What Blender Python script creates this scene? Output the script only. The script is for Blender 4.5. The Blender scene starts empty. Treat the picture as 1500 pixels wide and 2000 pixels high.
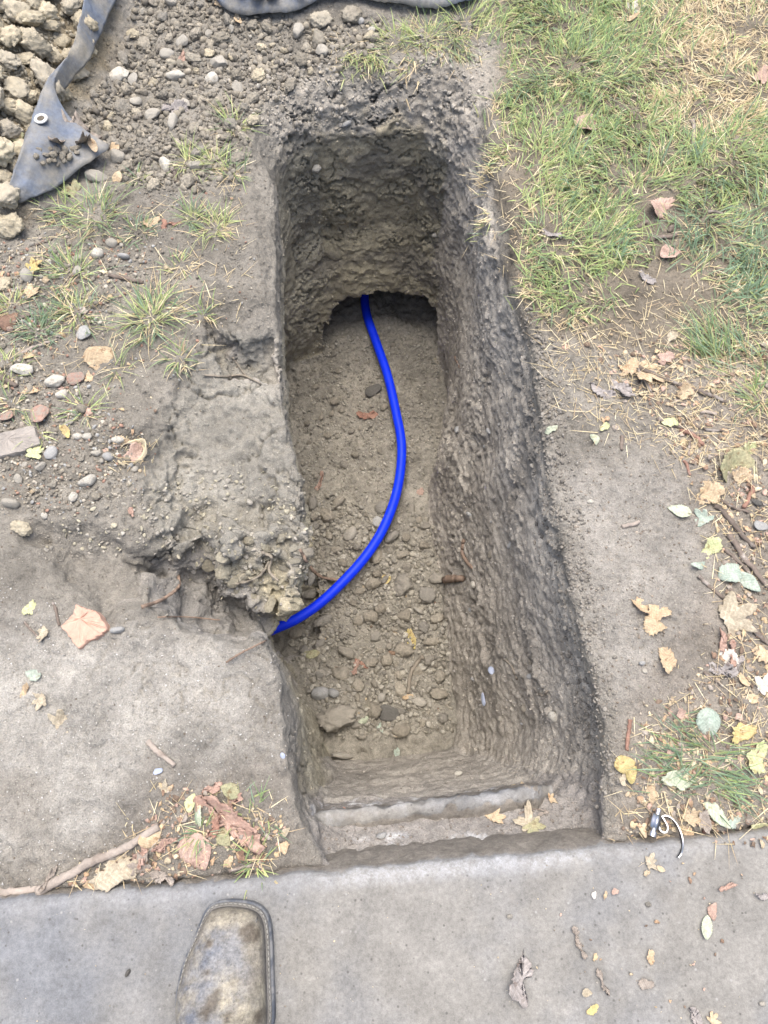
import bpy, bmesh, math, random
import numpy as np
from mathutils import Vector, Matrix, noise as mnoise

random.seed(7)
RNG = np.random.default_rng(7)
SC = bpy.context.scene
COL = SC.collection

# ------------------------------------------------------------------ camera
CAM_H = 1.15
PITCH = 67.0                      # degrees below the horizon
FPX = 1472.0                      # focal length in photo pixels (1500 x 2000)
cam_data = bpy.data.cameras.new('camera')
cam_data.sensor_fit = 'AUTO'
cam_data.sensor_width = 36.0
cam_data.lens = 36.0 * FPX / 2000.0
cam_data.clip_start = 0.02
cam_data.clip_end = 200.0
cam = bpy.data.objects.new('camera', cam_data)
cam.location = (0, 0, CAM_H)
cam.rotation_euler = (math.radians(90 - PITCH), 0, 0)
COL.objects.link(cam)
SC.camera = cam

# ------------------------------------------------------------------ light
SUN_EL, SUN_AZ = math.radians(81), math.radians(2)    # azimuth from +y towards +x
world = bpy.data.worlds.new('World')
SC.world = world
world.use_nodes = True
wn = world.node_tree
bg = wn.nodes['Background']
sky = wn.nodes.new('ShaderNodeTexSky')
sky.sky_type = 'NISHITA'
sky.sun_disc = False
sky.sun_elevation = SUN_EL
sky.sun_rotation = SUN_AZ
sky.air_density = 1.0
sky.dust_density = 6.0
sky.ozone_density = 1.0
wn.links.new(sky.outputs[0], bg.inputs['Color'])
bg.inputs['Strength'].default_value = 0.13
sun_data = bpy.data.lights.new('sun', 'SUN')
sun_data.energy = 1.5
sun_data.angle = math.radians(50)
sun_data.color = (1.0, 0.985, 0.925)
sun = bpy.data.objects.new('sun', sun_data)
d = Vector((math.cos(SUN_EL) * math.sin(SUN_AZ), math.cos(SUN_EL) * math.cos(SUN_AZ), math.sin(SUN_EL)))
sun.rotation_euler = d.to_track_quat('Z', 'Y').to_euler()
sun.location = d * 20
COL.objects.link(sun)
SC.view_settings.view_transform = 'Standard'
SC.view_settings.look = 'None'
SC.view_settings.gamma = 1.0
SC.view_settings.exposure = 1.22
SC.render.engine = 'CYCLES'
SC.cycles.max_bounces = 8
SC.cycles.diffuse_bounces = 5

# ------------------------------------------------------------------ helpers
SP, CP = math.sin(math.radians(PITCH)), math.cos(math.radians(PITCH))


def P(px, py, z=0.0):
    """point of the plane at height z that the photo pixel shows"""
    u = (np.asarray(px, float) - 750.0) / FPX
    v = (np.asarray(py, float) - 1000.0) / FPX
    dep = (CAM_H - z) / (SP + v * CP)
    return np.stack([u * dep, (CP - v * SP) * dep, np.zeros_like(dep) + z], -1)


def project(p):
    p = np.asarray(p, float)
    x, y, z = p[..., 0], p[..., 1], p[..., 2] - CAM_H
    dep = y * CP - z * SP
    vv = -y * SP - z * CP
    return 750 + FPX * x / dep, 1000 + FPX * vv / dep, dep


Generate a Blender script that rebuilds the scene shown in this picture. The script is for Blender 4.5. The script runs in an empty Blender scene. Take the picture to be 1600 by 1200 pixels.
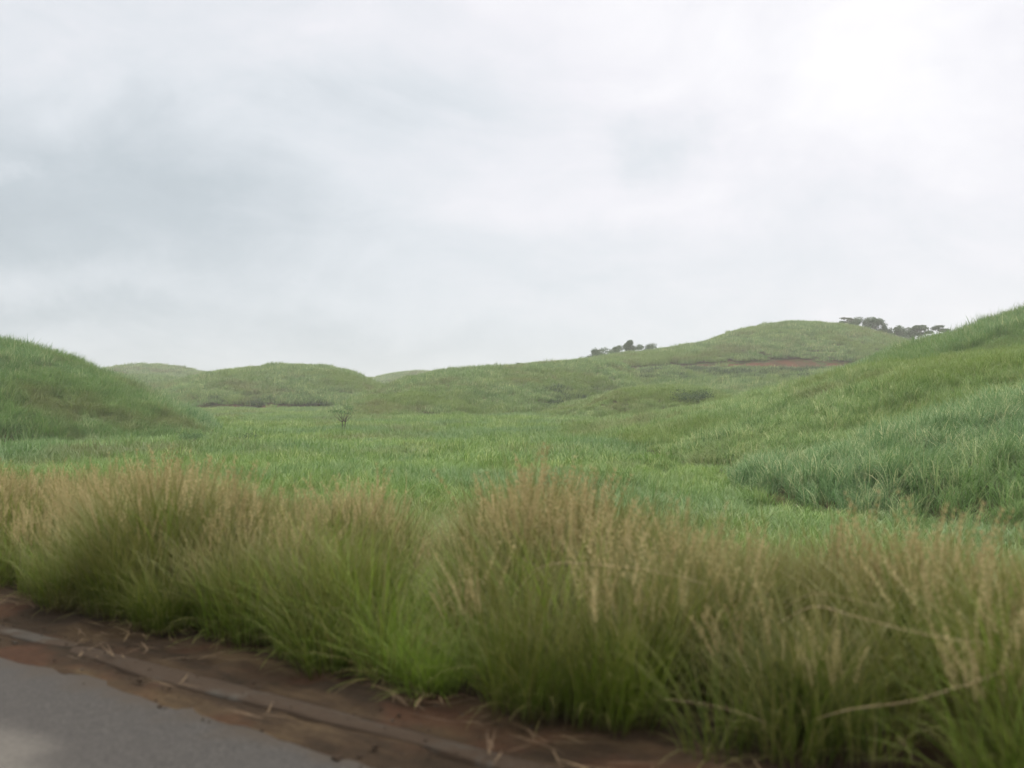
import bpy, math, random
import numpy as np
R = math.radians
rng = np.random.default_rng(7)
random.seed(7)
scn = bpy.context.scene
col = scn.collection

# ------------------------------------------------------------------ camera
EYE = 1.6                       # eye height above the road
FPX = 1555.0                    # focal length in pixels of a 1600 px wide frame
PITCH = math.atan(45 / FPX)
cam_d = bpy.data.cameras.new('camera')
cam = bpy.data.objects.new('camera', cam_d); col.objects.link(cam)
cam.location = (0, 0, EYE); cam.rotation_euler = (R(90) + PITCH, 0, 0)
cam_d.sensor_width = 36; cam_d.lens = 36 * FPX / 1600
cam_d.clip_start = .05; cam_d.clip_end = 12000
cam_d.dof.use_dof = True; cam_d.dof.focus_distance = 140; cam_d.dof.aperture_fstop = 1.5
scn.camera = cam

# ------------------------------------------------------------------ render settings
scn.render.engine = 'CYCLES'
cy = scn.cycles
cy.max_bounces = 7; cy.diffuse_bounces = 3; cy.transmission_bounces = 4; cy.transparent_max_bounces = 6
cy.glossy_bounces = 2; cy.volume_bounces = 0
cy.use_denoising = True
scn.view_settings.view_transform = 'Standard'; scn.view_settings.look = 'None'
scn.view_settings.exposure = 0.44; scn.view_settings.gamma = 1

def D(px, py):
    """direction of a picture point, in world axes"""
    a = (px - 800) / FPX; b = (600 - py) / FPX
    return np.array([a, math.cos(PITCH) - b * math.sin(PITCH), math.sin(PITCH) + b * math.cos(PITCH)])
def P(px, py, Y):
    d = D(px, py); return np.array([0, 0, EYE]) + d * (Y / d[1])

# ------------------------------------------------------------------ node helper
class NT:
    def __init__(s, tree): s.t = tree; s.n = tree.nodes; s.l = tree.links
    def new(s, typ, **kw):
        n = s.n.new(typ)
        for k, v in kw.items(): setattr(n, k, v)
        return n
    def put(s, sock, v):
        if isinstance(v, bpy.types.NodeSocket): s.l.new(v, sock)
        elif v is not None: sock.default_value = v
    def math(s, op, a, b=None, c=None, clamp=False):
        n = s.new('ShaderNodeMath', operation=op, use_clamp=clamp)
        s.put(n.inputs[0], a)
        if b is not None: s.put(n.inputs[1], b)
        if c is not None: s.put(n.inputs[2], c)
        return n.outputs[0]
    def vmath(s, op, a, b=None):
        n = s.new('ShaderNodeVectorMath', operation=op)
        s.put(n.inputs[0], a)
        if b is not None: s.put(n.inputs[1], b)
        return n.outputs[1] if op in ('DOT_PRODUCT', 'LENGTH', 'DISTANCE') else n.outputs[0]
    def noise(s, vec, scale, detail=3, rough=.55, dist=0):
        n = s.new('ShaderNodeTexNoise')
        s.put(n.inputs['Vector'], vec); n.inputs['Scale'].default_value = scale
        n.inputs['Detail'].default_value = detail; n.inputs['Roughness'].default_value = rough
        n.inputs['Distortion'].default_value = dist
        return n.outputs['Fac']
    def ramp(s, fac, pts, interp='LINEAR'):
        n = s.new('ShaderNodeValToRGB'); n.color_ramp.interpolation = interp
        e = n.color_ramp.elements
        while len(e) > len(pts): e.remove(e[-1])
        while len(e) < len(pts): e.new(.5)
        for k, (p, c) in enumerate(pts):
            e[k].position = p; e[k].color = (*c, 1) if len(c) == 3 else c
        s.put(n.inputs[0], fac); return n.outputs[0]
    def mix(s, fac, a, b, blend='MIX'):
        n = s.new('ShaderNodeMix', data_type='RGBA', blend_type=blend)
        s.put(n.inputs[0], fac)
        for sk, v in ((n.inputs[6], a), (n.inputs[7], b)):
            if isinstance(v, tuple) and len(v) == 3: v = (*v, 1)
            s.put(sk, v)
        return n.outputs[2]
    def mr(s, v, a, b, c, d, smooth=False):
        n = s.new('ShaderNodeMapRange', interpolation_type='SMOOTHSTEP' if smooth else 'LINEAR')
        for k, q in enumerate((v, a, b, c, d)): s.put(n.inputs[k], q)
        return n.outputs[0]

# ------------------------------------------------------------------ sky: overcast, procedural, laid out by direction
SUN_EL, SUN_AZ = 52, 35        # behind the cloud, ahead and to the right
w = bpy.data.worlds.new('World'); scn.world = w; w.use_nodes = True
w.node_tree.nodes.clear(); N = NT(w.node_tree)
tc = N.new('ShaderNodeTexCoord').outputs['Generated']
sky = N.new('ShaderNodeTexSky', sky_type='NISHITA', sun_disc=False)
sky.sun_elevation = R(SUN_EL); sky.sun_rotation = R(SUN_AZ)
sx = N.new('ShaderNodeSeparateXYZ'); N.put(sx.inputs[0], tc)
X, Yd, Z = sx.outputs
warp = N.new('ShaderNodeTexNoise'); N.put(warp.inputs['Vector'], tc); warp.inputs['Scale'].default_value = 7.0; warp.inputs['Detail'].default_value = 8; warp.inputs['Roughness'].default_value = .62
wv = N.vmath('ADD', tc, N.vmath('MULTIPLY', N.vmath('SUBTRACT', warp.outputs['Color'], (.5, .5, .5)), (.20, .20, .12)))
sxy = N.new('ShaderNodeSeparateXYZ'); N.put(sxy.inputs[0], wv)
def blob(px, py, rx, ry, amt):
    """a soft brighter or darker cloud in one direction of the sky"""
    d = D(px, py); d = d / np.linalg.norm(d)
    v = N.vmath('SUBTRACT', wv, tuple(d)); v = N.vmath('MULTIPLY', v, (FPX / rx, FPX / rx, FPX / ry))
    return N.mr(N.vmath('LENGTH', v), 0.0, 1.35, amt, 0.0, True)
f = N.math('ADD', N.mr(X, -.5, .5, .43, .70), N.mr(Z, 0, .45, -.02, .16))
for b_ in [(140, 310, 400, 130, -.24), (330, 190, 380, 110, -.06), (90, 430, 260, 30, .06), (30, 480, 420, 28, -.12), (1035, 235, 100, 75, -.2),
           (690, 165, 220, 60, -.07), (1250, 100, 420, 190, .16), (20, 245, 60, 26, .2), (900, 60, 330, 120, .05),
           (60, 590, 500, 70, -.06), (620, 560, 700, 60, -.09), (870, 330, 300, 50, .05), (980, 390, 170, 30, -.05), (180, 60, 300, 90, .05),
           (1520, 60, 90, 40, -.10), (1350, 340, 400, 60, .03)]:
    f = N.math('ADD', f, blob(*b_))
st = N.vmath('MULTIPLY', tc, (1, 1, 2.2))
f = N.math('ADD', f, N.math('MULTIPLY', N.math('SUBTRACT', N.noise(st, 3.4, 8, .58, .9), .5), .50))
f = N.math('ADD', f, N.math('MULTIPLY', N.math('SUBTRACT', N.noise(st, 12, 7, .6, .6), .5), .16))
cloud = N.ramp(f, [(0.0, (.315, .355, .39)), (.30, (.405, .45, .485)), (.55, (.548, .578, .612)), (.78, (.668, .662, .695)), (1.0, (.775, .762, .775))])
zen = N.mr(Z, .42, .85, 0, 1, True)                       # an overcast sky is brightest overhead, above the frame
cl10 = N.mix(1.0, cloud, N.mix(zen, (10, 10, 10), (43, 39.5, 33)), 'MULTIPLY')
fin = N.mix(.95, sky.outputs[0], cl10)
bg = N.new('ShaderNodeBackground'); N.put(bg.inputs[0], fin); bg.inputs[1].default_value = .1
wo = N.new('ShaderNodeOutputWorld'); N.l.new(bg.outputs[0], wo.inputs[0])

sun_d = bpy.data.lights.new('sun', 'SUN'); sun = bpy.data.objects.new('sun', sun_d); col.objects.link(sun)
sun_d.energy = 1.5; sun_d.angle = R(22); sun_d.color = (1, .97, .91)
from mathutils import Vector, Matrix
sd = Vector((math.sin(R(SUN_AZ)) * math.cos(R(SUN_EL)), math.cos(R(SUN_AZ)) * math.cos(R(SUN_EL)), math.sin(R(SUN_EL))))
sun.rotation_euler = sd.to_track_quat('Z', 'Y').to_euler()

# ------------------------------------------------------------------ materials
def material(name):
    m = bpy.data.materials.new(name); m.use_nodes = True; m.node_tree.nodes.clear()
    return m, NT(m.node_tree)
def finish(m, N, color, rough=.8, bump=None, bstr=.3, bdist=.02, spec=.3, transl=0.0, tcol=None):
    p = N.new('ShaderNodeBsdfPrincipled'); N.put(p.inputs['Base Color'], color if not isinstance(color, tuple) else (*color, 1))
    N.put(p.inputs['Roughness'], rough); p.inputs['Specular IOR Level'].default_value = spec
    if bump is not None:
        b = N.new('ShaderNodeBump'); b.inputs['Strength'].default_value = bstr; b.inputs['Distance'].default_value = bdist
        N.put(b.inputs['Height'], bump); N.l.new(b.outputs[0], p.inputs['Normal'])
    sh = p.outputs[0]
    if transl:
        t = N.new('ShaderNodeBsdfTranslucent'); N.put(t.inputs[0], tcol if tcol is not None else color)
        mx = N.new('ShaderNodeMixShader'); mx.inputs[0].default_value = transl
        N.l.new(sh, mx.inputs[1]); N.l.new(t.outputs[0], mx.inputs[2]); sh = mx.outputs[0]
    o = N.new('ShaderNodeOutputMaterial'); N.l.new(sh, o.inputs[0]); return m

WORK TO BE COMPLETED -
Reproduce the material above exactly, first line through the line that contains "SC.camera = cam", minus the pictures.

WRITTEN ANSWER -
What Blender Python script creates this scene? Output the script only. The script is for Blender 4.5. The Blender scene starts empty. Treat the picture as 1500 pixels wide and 2000 pixels high.
import bpy, bmesh, math, random
import numpy as np
from mathutils import Vector, Matrix, noise as mnoise

random.seed(7)
RNG = np.random.default_rng(7)
SC = bpy.context.scene
COL = SC.collection

# ------------------------------------------------------------------ camera
CAM_H = 1.15
PITCH = 67.0                      # degrees below the horizon
FPX = 1472.0                      # focal length in photo pixels (1500 x 2000)
cam_data = bpy.data.cameras.new('camera')
cam_data.sensor_fit = 'AUTO'
cam_data.sensor_width = 36.0
cam_data.lens = 36.0 * FPX / 2000.0
cam_data.clip_start = 0.02
cam_data.clip_end = 200.0
cam = bpy.data.objects.new('camera', cam_data)
cam.location = (0, 0, CAM_H)
cam.rotation_euler = (math.radians(90 - PITCH), 0, 0)
COL.objects.link(cam)
SC.camera = cam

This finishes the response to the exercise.